Our company, J.P. Morgan Chase, employs more than 220,000 people, serves well over 100 million customers, lends hundreds of millions of dollars each day and has operations in nearly 100 countries. And if some unforeseen circumstance should put this firm at risk of collapse, I believe we should be allowed to fail.

 

Editor’s note: I collected the following footnotes for my own use, to help me keep track of some of  my online sources. I’m leaving them here in case they’re helpful to you, too, even though some links disappear over time.

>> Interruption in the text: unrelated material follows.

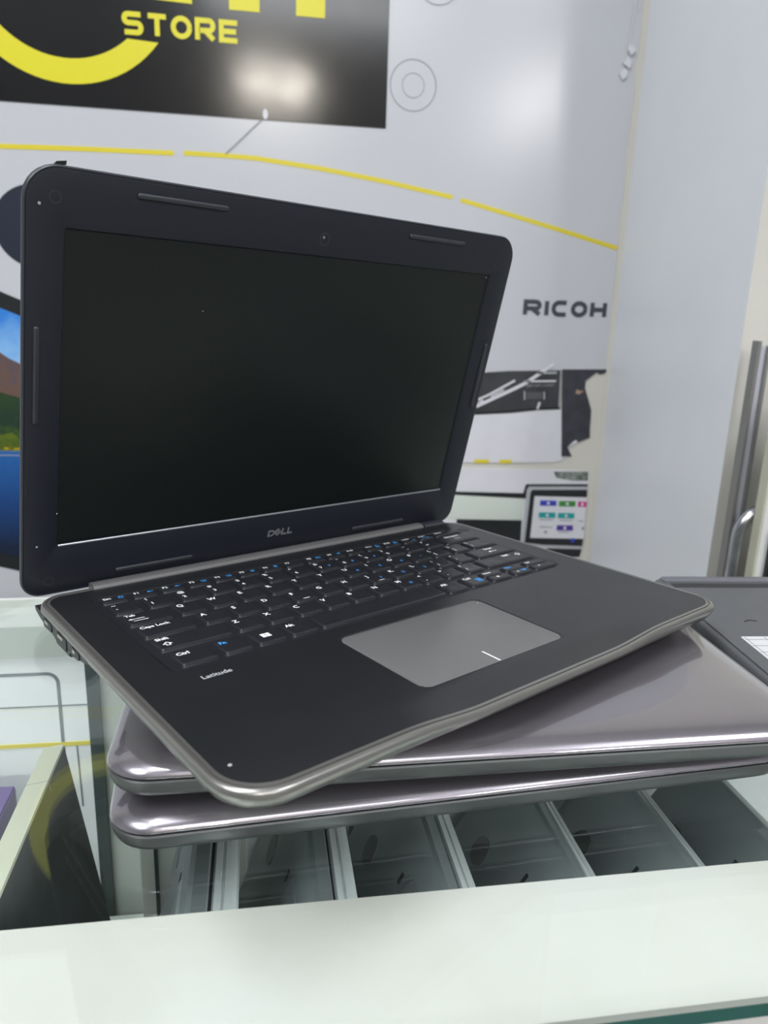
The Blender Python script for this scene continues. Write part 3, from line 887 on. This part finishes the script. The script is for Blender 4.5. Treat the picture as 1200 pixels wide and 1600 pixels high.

[3] New York Times 6-22-10

[7] JP Morgan 10K

[10] http://www.cranedata.us/ Money Fund Intelligence, November 2010

[15] Baseline Scenario blog 6-26-10

One response to “JP Morgan Chase

  1. Mary:

    Don’t know what’s taken me so long to find your site. I first wrote about Repo in my essay “The End of an Era, Part I,” from June of 2008, and my “teacher” for Repo was the head of the religion department at Columbia University, Mark Taylor, and his book “Confidence Games: Money and Markets in a World Without Redemption,” published in 2004. A truly amazing book which approaches the financial system from a truly interdisciplinary perspective.

    To give you and your readers just a sample from page 172, from a Chapter entitled “Specters of Capital,” he had his eye even then on Repo and Interest Rate Swaps, which are coming under increasing suspicion as the place where US Treasuries which can’t be sold are “managed” to keep the yields down in the absence of adequate demand. Or so that’s what some think and I’m still making up my mind. Here’s Taylor, from 2004:

    “A repo involves a purchase (or sale) of a security with a firm commitment to sell (or buy) back the same security some time later (often a very short ime later). These bonds, in effect, have more than one owner. Traders often use repos to play the bond market when they are unwilling to commit funds long term. In some ways, repos are even stranger than notionals because they allow traders to invest without any cash and therefore greatly increase leverage. The bundling of repos and swaps in new hybrid products greatly accelerated the relative shrinkage of collateral.”